Clipping data with polygons

This exercise uses PDAL to apply to clip data with polygon geometries.

Note

This exercise is an adaption of the PDAL tutorial.

Exercise

The autzen.laz file is a staple in PDAL and libLAS examples. We will use this file to demonstrate clipping points with a geometry. We’re going to clip out the stadium into a new LAS file.

../../../../_images/clipping-autzen-view.png

Data preparation

The data are mixed in two different coordinate systems. The LAZ file is in Oregon State Plane Ft. and the GeoJSON defining the polygons, attributes.json, is in EPSG:4326. We have two options – project the point cloud into the coordinate system of the attribute polygons, or project the attribute polygons into the coordinate system of the points. The latter is preferable in this case because it will be less math and therefore less computation. To make it convenient, we can utilize OGR’s VRT capability to reproject the data for us on-the-fly:

<OGRVRTDataSource>
    <OGRVRTWarpedLayer>
        <OGRVRTLayer name="OGRGeoJSON">
            <SrcDataSource>c:/Users/hobu/PDAL/exercises/analysis/clipping/attributes.json</SrcDataSource>
            <SrcLayer>attributes</SrcLayer>
            <LayerSRS>EPSG:4326</LayerSRS>
        </OGRVRTLayer>
        <TargetSRS>+proj=lcc +lat_1=43 +lat_2=45.5 +lat_0=41.75 +lon_0=-120.5 +x_0=399999.9999999999 +y_0=0 +ellps=GRS80 +units=ft +no_defs</TargetSRS>
    </OGRVRTWarpedLayer>
</OGRVRTDataSource>

Note

This VRT file is available in your workshop materials in the ./exercises/analysis/clipping/attributes.vrt file. You will need to open this file, go to line 4 and replace c:/Users/hobu/PDAL/ with the correct path for your machine.

A GDAL or OGR VRT is a kind of “virtual” data source definition type that combines a definition of data and a processing operation into a single, readable data stream.

../../../../_images/clipping-view-polygons.png

Note

The GeoJSON file does not have an externally-defined coordinate system, so we are explictly setting one with the LayerSRS parameter.
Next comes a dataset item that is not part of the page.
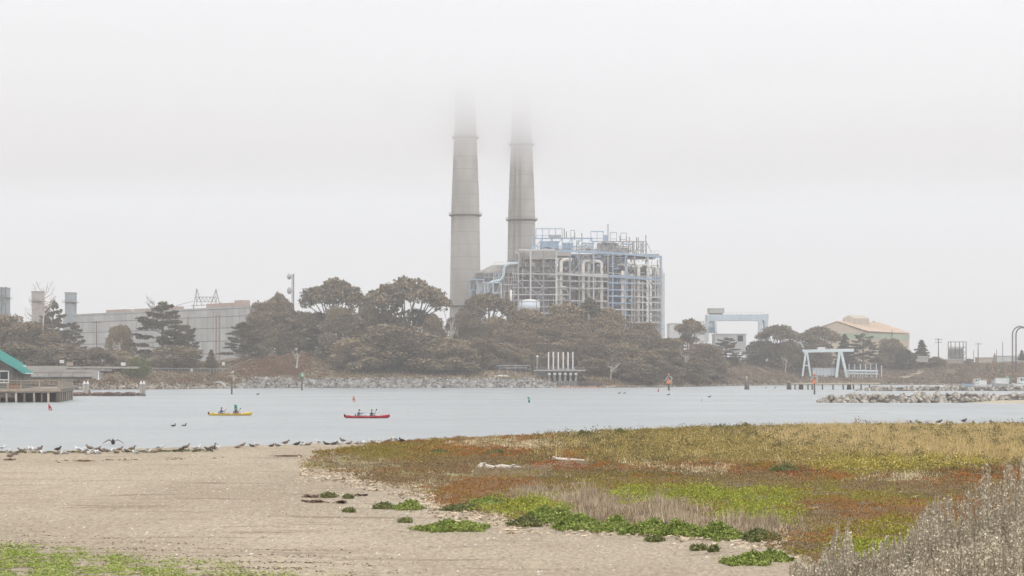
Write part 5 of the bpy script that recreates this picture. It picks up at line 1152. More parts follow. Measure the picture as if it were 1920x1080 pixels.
# named trees: kind, variant, px, top, half width, distance, label
G_L = 'trees at the left end of the far shore'; G_C = 'tall trees on the central hill'; G_S = 'trees of the dense slope grove'; G_R = 'trees on the right shore'
TREES = [
 ('dense', 0, 5, 592, 62, 640, 'bushy brown green tree at the left picture edge above the restaurant roof', G_L, None),
 ('dense', 1, 62, 604, 58, 632, 'bushy brown tree directly below the bare dead tree', G_L, None),
 ('dense', 0, -55, 582, 60, 650, 'bushy tree cut off by the left picture edge', G_L, None),
 ('bush', 0, 30, 640, 60, 590, 'low dark bush mass above the concrete causeway at far left', G_L, leaf_e),
 ('bush', 1, 118, 642, 55, 590, 'low dark bush mass above the middle of the concrete causeway', G_L, leaf_e),
 ('bush', 0, 178, 650, 38, 592, 'low dark bush below the dark utility pole at left', G_L, leaf_e),
 ('cypress', 0, 100, 566, 40, 648, 'ragged dark cypress with flat tiers right of the bare dead tree', G_L, None),
 ('cypress', 1, 140, 606, 28, 640, 'small spiky dark cypress at the left end of the long hall', G_L, None),
 ('dense', 1, 226, 610, 28, 640, 'narrow brown tree standing free in front of the long hall', G_L, None),
 ('cypress', 0, 306, 569, 66, 640, 'broad dark cypress with layered branches in front of the long hall', G_L, None),
 ('cypress', 1, 352, 612, 34, 632, 'low dark cypress spreading right of the layered cypress', G_L, None),
 ('bush', 1, 330, 646, 55, 615, 'brown bush mass below the layered cypress', G_L, leaf_e),
 ('bush', 0, 225, 655, 35, 600, 'brown bush left of the bright green shrub', G_L, None),
 ('conifer', 0, 396, 655, 22, 622, 'small dark conifer on the bank right of the layered cypress', G_L, None),
 ('cypress', 1, 455, 606, 46, 650, 'low wide cypress reaching left across the end of the long hall', G_C, None),
 ('dense', 0, 500, 568, 52, 668, 'dark dense tree at the left end of the tall central trees', G_C, leaf_e),
 ('umbrella', 1, 524, 552, 27, 668, 'small rounded crown just below the dish antenna mast', G_C, None),
 ('dense', 1, 560, 585, 56, 668, 'dense dark tree above the bare orange slope', G_C, leaf_e),
 ('umbrella', 0, 627, 526, 62, 672, 'tall domed eucalyptus with sky gaps, left one of the two highest crowns', G_C, None),
 ('umbrella', 1, 765, 524, 74, 668, 'tall umbrella shaped eucalyptus left of the smokestacks, right one of the two highest crowns', G_C, None),
 ('cypress', 0, 735, 562, 50, 655, 'dark flat tiered cypress under the right umbrella crown', G_C, None),
 ('dense', 0, 640, 578, 48, 655, 'dense tree under the left domed eucalyptus', G_C, leaf_e),
 ('dense', 1, 690, 572, 34, 662, 'dense tree in the dip between the two highest crowns', G_C, leaf_e),
 ('dense', 1, 812, 590, 30, 660, 'thin leafed tree below the right edge of the umbrella crown', G_C, None),
 ('cypress', 1, 604, 612, 46, 660, 'dark low cypress with a leaning pale trunk over the orange slope', G_C, None),
 ('dense', 0, 740, 612, 88, 645, 'huge rounded brown eucalyptus mass above the middle of the stone bank', G_C, None),
 ('dense', 1, 665, 634, 52, 637, 'rounded brown tree at the left foot of the huge rounded mass', G_C, None),
 ('dense', 1, 838, 634, 62, 640, 'rounded brown tree at the right foot of the huge rounded mass', G_C, None),
 ('umbrella', 0, 862, 588, 26, 672, 'thin open tree in front of the base of the left smokestack', G_C, None),
 ('umbrella', 0, 915, 552, 54, 690, 'domed eucalyptus overlapping the lower pipe wing of the boiler framework', G_S, None),
 ('dense', 1, 985, 580, 48, 695, 'dense eucalyptus under the pale blue storage tank', G_S, None),
 ('dense', 0, 1060, 573, 52, 695, 'dense eucalyptus below the looped pipes, left of the dark crown', G_S, None),
 ('umbrella', 1, 1105, 562, 24, 700, 'small dark rounded crown rising in front of the boiler pipes', G_S, leaf_d),
 ('dense', 1, 1140, 578, 48, 695, 'dense eucalyptus at the crest below the navy boiler panel', G_S, None),
 ('dense', 0, 1205, 606, 40, 705, 'dense eucalyptus where the crest begins to drop below the right boiler columns', G_S, None),
 ('dense', 1, 1255, 634, 40, 712, 'dense eucalyptus on the descending crest right of the boiler framework', G_S, None),
 ('dense', 0, 1318, 645, 42, 735, 'dense eucalyptus at the right end of the descending grove', G_S, None),
 ('umbrella', 1, 1293, 599, 32, 760, 'domed crown standing behind the grove left of the tall gantry crane', G_R, None),
 ('cypress', 0, 1362, 634, 34, 800, 'dark round cypress below the pale shed and tall gantry crane', G_R, None),
 ('umbrella', 0, 1460, 611, 42, 830, 'domed tree with bright gaps below the right leg of the tall gantry crane', G_R, None),
 ('dense', 0, 1425, 640, 34, 822, 'dark dense tree left of the domed tree with bright gaps', G_R, leaf_d),
 ('dense', 1, 1478, 640, 36, 825, 'dark dense tree below the domed tree with bright gaps', G_R, leaf_e),
 ('umbrella', 1, 1536, 614, 40, 850, 'broad rounded tree left of the warehouse gable', G_R, None),
 ('dense', 1, 1530, 636, 36, 845, 'dense tree directly behind the small gantry hoist', G_R, leaf_e),
 ('conifer', 0, 1583, 626, 32, 852, 'dark pointed conifer at the left part of the warehouse wall', G_R, None),
 ('cypress', 0, 1618, 627, 36, 845, 'dark spreading cypress right of the small gantry hoist', G_R, None),
 ('dense', 0, 1672, 636, 32, 868, 'round brown tree covering the right end of the warehouse wall', G_R, leaf_e),
 ('dense', 1, 1697, 655, 24, 850, 'dark bush tree below the right corner of the warehouse', G_R, leaf_d),
 ('conifer', 0, 1728, 637, 28, 872, 'sloping dark conifer right of the warehouse corner', G_R, None),
 ('conifer', 0, 1916, 656, 12, 885, 'tiny conifer beside the bent pipes at the right edge', G_R, None),
 ('bush', 0, 1375, 668, 16, 800, 'low bush at the right foot of the grove', G_R, leaf_e),
 ('bush', 1, 1755, 668, 20, 868, 'low bush on the ridge left of the skeleton frame', G_R, None),
 ('bush', 0, 1817, 672, 10, 866, 'small brown bush on the ridge right of the skeleton frame', G_R, None),
]
for k in TREES: tree(k[0], k[1], k[2], k[3], k[4], k[5], k[6], k[7], k[8])
tree('bush', 1, 261, 667, 25, 572, 'bright green rounded shrub on the bank below the long hall', None, leaf_g)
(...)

If your data does have coordinate system information, you don’t need to do that. See the OGR VRT documentation for more details.

Pipeline breakdown

{
    "pipeline": [
        "c:/Users/hobu/PDAL/exercises/analysis/clipping/autzen.laz",
        {
            "column": "CLS",
            "datasource": "c:/Users/hobu/PDAL/exercises/analysis/clipping/attributes.vrt",
            "dimension": "Classification",
            "layer": "OGRGeoJSON",
            "type": "filters.overlay"
        },
        {
            "limits": "Classification[6:6]",
            "type": "filters.range"
        },
        "c:/Users/hobu/PDAL/exercises/analysis/clipping/stadium.las"
    ]
}

Note

This pipeline is available in your workshop materials in the ./exercises/analysis/clipping/clipping.json file. Remember to replace each of the three occurrences of c:/Users/Hobu/PDAL/ in this file with the correct location for your machine.

1. Reader

autzen.laz is the LASzip file we will clip.

2. filters.overlay

The filters.overlay filter allows you to assign values for coincident polygons. Using the VRT we defined in Data preparation, filters.overlay will assign the values from the CLS column to the Classification field.

3. filters.range

The attributes in the attributes.json file include polygons with values 2, 5, and 6. We will use filters.range to keep points with Classification values in the range of 6:6.

4. Writer

We will write our content back out using a writers.las.

Execution

Invoke the following command, substituting accordingly, in your OSGeo4W Shell:

1
2
pdal pipeline ^
    c:/Users/hobu/PDAL/exercises/analysis/clipping/clipping.json
../../../../_images/clipping-run-command.png

Visualization

Use one of the point cloud visualization tools you installed to take a look at your c:/Users/Howard/PDAL/exercises/analysis/clipping/stadium.las output. In the example below, we opened the file to view it using the http://plas.io website.

../../../../_images/clipping-stadium-clipped.png

Notes

  1. filters.overlay does point-in-polygon checks against every point that is read.
  2. Points that are on the boundary are included.